Friday, March 12, 2010

Roatan The Land of Clear water and many adventures

Honduras, the land of water and adventure

We arrived in Roatan, Honduras on February 3. Our first stop was Guanaja which is a small rock island, population 6,000 and a strong Seven Day Adventist following. The houses are built up on stilts, the paths between are 4 feet wide, and the largest industry is the fish processing plant which became our best friend. Following the cultural norms all businesses close from 12 to 2 or 2:30 for lunch which gave us time to stop and sip the beers. We walked to the back door of the processing plant and bought lobster meat for $4.00 a pound and cleaned conch for $2.50 a pound. Life was good. We anchored off and met friends from Canada, Idyll Island, Cathy and Derek, Mystic Moon with Kathy and John, and Hooligan's crew of Paula, Tim and Nigel. Since they all dive and have equipment Dave broke loose from the depths of our storage his gear and started diving again. His first day he dove three awesome sites, walls and lava tubes surrounding him, fish and coral life within touch, and left the water with the most amazing grin on his face for hours. Our group went exploring and we dinghy drove to Graham's Key where a fishing resort owner welcomed us to walk his island, observe his fish pens which held turtles and a 300 pound grouper, see his bone fishing grounds, interact with his wildlife, and drink cold beer under the shade of his palapas restaurant. The snorkeling out on his reef was so cool-the coral variety, sea fans, and schools of small fish abound here.
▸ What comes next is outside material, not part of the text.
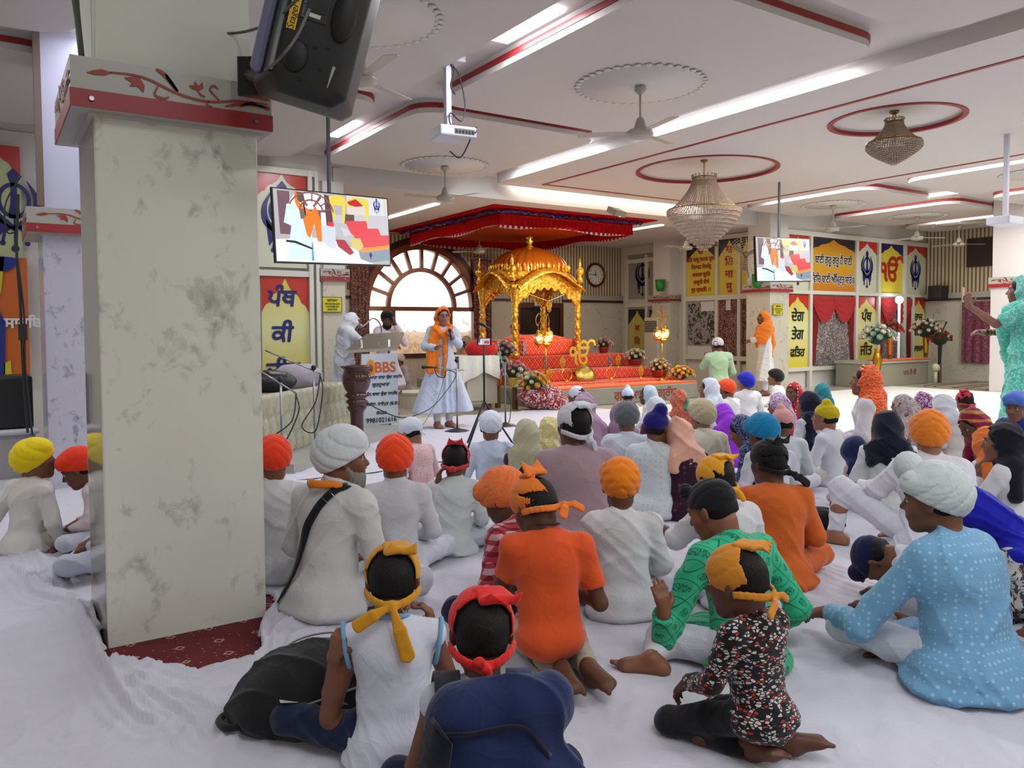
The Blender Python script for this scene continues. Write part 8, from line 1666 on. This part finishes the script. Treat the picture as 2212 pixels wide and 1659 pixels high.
def sheet(name, label, x0, x1, y0, y1, st, m, fold_amp=1., rough_amp=.004, z0=.008, wave=None):
    xs = np.arange(x0, x1+st/2, st); ys = np.arange(y0, y1+st/2, st); X, Y = np.meshgrid(xs, ys, indexing='ij'); Zt = np.full(X.shape, z0)
    rs_ = np.random.RandomState(3)
    for k in range(16):
        f = rs_.uniform(2, 11); a = rs_.uniform(0, PI) if wave is None else wave+rs_.normal()*.12; ph = rs_.rand()*6; Zt += rough_amp*.5*np.maximum(0, np.sin(f*(X*math.cos(a)+Y*math.sin(a))*2.4+1.6*np.sin(1.7*X*math.sin(a*2)+2.1*Y+ph))-.72)*rs_.uniform(.5, 2.4)
    if fold_amp:
        for P, h, w in FOLDS:
            Q = [tuple(pz(*p))[:2] for p in P]; Q = [q[:2] for q in bez(Q, 6)]
            if min(q[0] for q in Q) > x1 or max(q[0] for q in Q) < x0 or min(q[1] for q in Q) > y1 or max(q[1] for q in Q) < y0: continue
            w *= .8; h *= 1.5; d = pdist(X, Y, Q); Zt += h*np.exp(-(d/w)**2)+h*.5*np.exp(-((d-w*2.4)/w)**2)+h*.25*np.exp(-((d-w*4.6)/w)**2)
    ins = inside(X, Y); dh = pdist(X, Y, [(hole[i].x, hole[i].y) for i in list(range(len(hole)))+[0]]); Zt += np.where(ins, 0, .02*np.exp(-(dh/.02)**2))
    for a, b in zip(hole, hole[1:]+hole[:1]):
        dx, dy = b.x-a.x, b.y-a.y; t = np.clip(((X-a.x)*dx+(Y-a.y)*dy)/(dx*dx+dy*dy+1e-12), 0, 1); qx, qy = a.x+t*dx, a.y+t*dy; nr = (np.hypot(X-qx, Y-qy) < st*.8) & ins; X = np.where(nr, qx, X); Y = np.where(nr, qy, Y)
    idx = np.arange(X.size).reshape(X.shape); cin = ins[:-1, :-1] & ins[1:, 1:] & ins[1:, :-1] & ins[:-1, 1:]
    a = idx[:-1, :-1][~cin]; b = idx[1:, :-1][~cin]; c = idx[1:, 1:][~cin]; d = idx[:-1, 1:][~cin]
    me = bpy.data.meshes.new(name); me.vertices.add(X.size); me.vertices.foreach_set('co', np.stack([X, Y, Zt], -1).astype(np.float32).ravel()); n = len(a); me.loops.add(n*4); me.polygons.add(n); me.loops.foreach_set('vertex_index', np.stack([a, b, c, d], -1).astype(np.int32).ravel()); me.polygons.foreach_set('loop_start', np.arange(0, 4*n, 4, dtype=np.int32)); me.polygons.foreach_set('use_smooth', np.ones(n, bool)); me.update(calc_edges=True); me.materials.append(m)
    o = bpy.data.objects.new(name, me); link(o); return tag(o, label, 'floor sheet')
SHM = cloth('#c2c2cc'); sheet('floor_sheet', 'crumpled white floor sheet around the column and the front rows', -1.2, 4.2, .6, 5.6, .011, SHM, 1., .010)
sheet('floor_sheet', 'white floor sheets stretched under the congregation towards the stage', -2.5, 8.2, 5.6, 10.2, .03, SHM, 0, .018, .008, .9); sheet('floor_sheet', 'white floor sheet under the right half of the congregation', 4.2, 13.5, .2, 5.6, .03, SHM, 0, .012, .0075); o = sheet('floor_sheet', 'smooth white sheet at the far right beyond the congregation', 8.2, 16.4, 5.6, 9.6, .06, cloth('#cfcdc8'), 0, .004, .008)
# ---------------------------------------------------------------- light: ceiling fittings, daylight, the window and added fill lights
LED = mat('led_panel', '#ffffff', .4, emis='#eef2ff', es=6.); LEDW = mat('led_warm', '#ffffff', .4, emis='#fff2dc', es=5.)
def light_panel(label, x0, y0, x1, y1, m, e=0, col=(.93, .95, 1), down=True):
    o = MB().box((x0, y0, ZC-.03), (x1, y1, ZC-.001), None, .004).build('ceiling_light', m); tag(o, label, 'ceiling light', 'ceiling trough lights')
    if e:
        l = bpy.data.lights.new('panel_light', 'AREA'); l.shape = 'RECTANGLE'; l.size = x1-x0; l.size_y = y1-y0; l.energy = e; l.color = col; q = bpy.data.objects.new('panel_light', l); link(q); q.location = ((x0+x1)/2, (y0+y1)/2, ZC-.04)
light_panel('bright panel light in the trough left of the middle ceiling panel', 3.52, 4.85, 3.76, 5.65, LED, 26)
light_panel('bright panel light in the trough behind the projector', 3.52, 8.75, 3.76, 9.5, LED, 26)
light_panel('long light in the trough left of the central panel, near part', 6.42, 4.4, 6.62, 7.0, LED, 40)
light_panel('long light in the trough left of the central panel, far part', 6.42, 8.0, 6.62, 9.9, LED, 34)
light_panel('long light across the end of the central panel', 7.2, 10.585, 11.6, 10.665, LEDW, 12, (1, .95, .86))
light_panel('long light in the trough right of the central panel', 12.0, 4.5, 12.18, 9.6, LED, 40)
light_panel('long light in the first right hand trough', 14.62, 4.5, 14.82, 9.6, LEDW, 50)
light_panel('long light in the second right hand trough', 17.45, 4.5, 17.65, 9.6, LEDW, 30)
light_panel('light in the left hand trough near the lilac column', .76, 4.5, .94, 9.0, LED, 30, (.86, .88, 1))
light_panel('light above the front rows', 3.52, -1.5, 3.76, -.2, LED, 26); light_panel('light above the near end of the long trough', 6.42, -1.5, 6.62, 1.2, LED, 40); light_panel('light above the left rear of the hall', .76, -1.5, .94, 1.2, LED, 20, (.86, .88, 1))
def strip(label, x0, y0, x1, y1, e): 
    o = MB().box((x0, y0, ZA-.02), (x1, y1, ZA-.001)).build('tube_light', LEDW); tag(o, label, 'ceiling light', 'strip lights round the red cloth canopy'); l = bpy.data.lights.new('strip_light', 'AREA'); l.shape = 'RECTANGLE'; l.size = x1-x0; l.size_y = y1-y0; l.energy = e; l.color = (1, .86, .66); q = bpy.data.objects.new('strip_light', l); link(q); q.location = ((x0+x1)/2, (y0+y1)/2, ZA-.03)
strip('strip light left of the red cloth canopy', KX0-.9, 11.6, KX0-.8, 14.8, 22); strip('strip light right of the red cloth canopy', KX1+.5, 11.6, KX1+.6, 14.8, 22)
l = bpy.data.lights.new('canopy_spot', 'SPOT'); l.energy = 420; l.spot_size = R_(50); l.color = (1, .84, .6); l.shadow_soft_size = .1; q = bpy.data.objects.new('canopy_spot', l); link(q); q.location = (fl_.x, fl_.y-.1, fl_.z-.12); q.rotation_euler = (Vector((pcx, pcy-.5, 2.2))-q.location).to_track_quat('-Z', 'Y').to_euler()
wd = bpy.data.worlds.new('daylight'); SC.world = wd; wd.use_nodes = True; nt = wd.node_tree; bgn = nt.nodes['Background']; bgn.inputs[0].default_value = (1.0, .97, .93, 1); bgn.inputs[1].default_value = 2.2
# end wall behind the camera, then added fill lights over the hall
wallbox('wall_front', (-4, -5.1, 0), (XR, -5, ZC), PAINTW)
for i, (x, y) in enumerate(((-1.5, -3.2), (3.5, -3.6), (8.5, -3.0), (14, -3.0), (9.2, 1.0), (9.2, 6.3), (15.5, 1.5), (-1.8, 4.5), (-1.8, 8.0), (10.5, -1.), (15.8, 5.6), (12.1, 3.0), (1.9, .1))):  # area lights with no fittings, added to brighten the floor, pillar and far right
    l = bpy.data.lights.new('hall_fill_light', 'AREA'); l.shape = 'RECTANGLE'; l.size = 1.6; l.size_y = .8; l.energy = (46, 46, 60, 70, 60, 110, 120, 30, 30, 60, 150, 90, 30)[i]; l.color = (.97, .96, .96); q = bpy.data.objects.new('hall_fill_light', l); link(q); q.location = (x, y, ZT-.04)
SC.view_settings.view_transform = 'Standard'; SC.view_settings.look = 'None'; SC.view_settings.exposure = .25; SC.view_settings.gamma = 1
print('TIME', round(time.time()-T0, 1), 'polys', sum(len(o.data.polygons) for o in bpy.data.objects if o.type == 'MESH'), flush=True)
if 0:
    for i, a in enumerate(PEOPLE):
        for b in PEOPLE[i+1:]:
            d = math.hypot(a.location.x-b.location.x, a.location.y-b.location.y)
            if d < .42: print('NEAR %.2f | %s | %s' % (d, a['label'][:50], b['label'][:50]))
After spending a week in Guanaja, we moved to Roatan and French Harbour. There we reconnected with reality by shopping in stores, buying a modem for internet connection, and walking on paved roads. We then dropped anchor in an area near Fantasy Island Resort where the gang refilled their dive tanks daily and did some more diving. Feeling the need to see what was around the corner we moved to West End and discovered diver's paradise. With over 20 sites within 10 minutes of our anchorage the serious diving began. On shore there are 4-5 places to get refills, island food restaurants, grocery stores for the basics-fruit juice, mixer, bread, and booze, vegetable trucks, a laundry, and 6 beers on ice for $8.00. Walking the unpaved road, and seeing the local shops brought to mind what Lahaina, Hawaii must of looked like before it became "found".

----------
radio email processed by SailMail
for information see: http://www.sailmail.com

Providencia to Tha Bay Islands

The passage to Roatan has been more comfortable than recent trips, and for that we are grateful. The previous seas were square, confused, and turbulent. Many waves plowed over the dodger and dumped running water through the cockpit, which translated into many bruises and falling objects (mainly Helen). This trip however we were able to make water, hang laundry, fish to no avail, and sun bathe on the foredeck. In the first 24 hours we cover 181 miles of sea without motor power-which is a new speed record for us. On day two the winds died down to the low teens and we meandered along at 5 to 6 knots through the day and night. We sailed using the spinnaker pole to push our jib out and gain a bit more speed.
Currently we have the moon light to guide us, stars popping out from behind clouds that are moving with a cold front, and calm swells that allow the boat to sway in a fairly smooth left to right pattern. The need for long pants and a jacket made us scramble through stored clothes. We may need more of them when this cold front finally arrives in full force this weekend-the thought of needing to put on shoes to keep warm makes us grab for the coffee liqueur bottle and check its level for future reference.
Our first stop in Honduras will be Guanaja, famous for "No See-Ums", an easy, cheap, and painless check in, and a cruiser hang out called Manatee Bar and Restaurant where cruisers from around the area come together to swap books, and feed each others need for new conversationalists and entertaining stories of passages and places.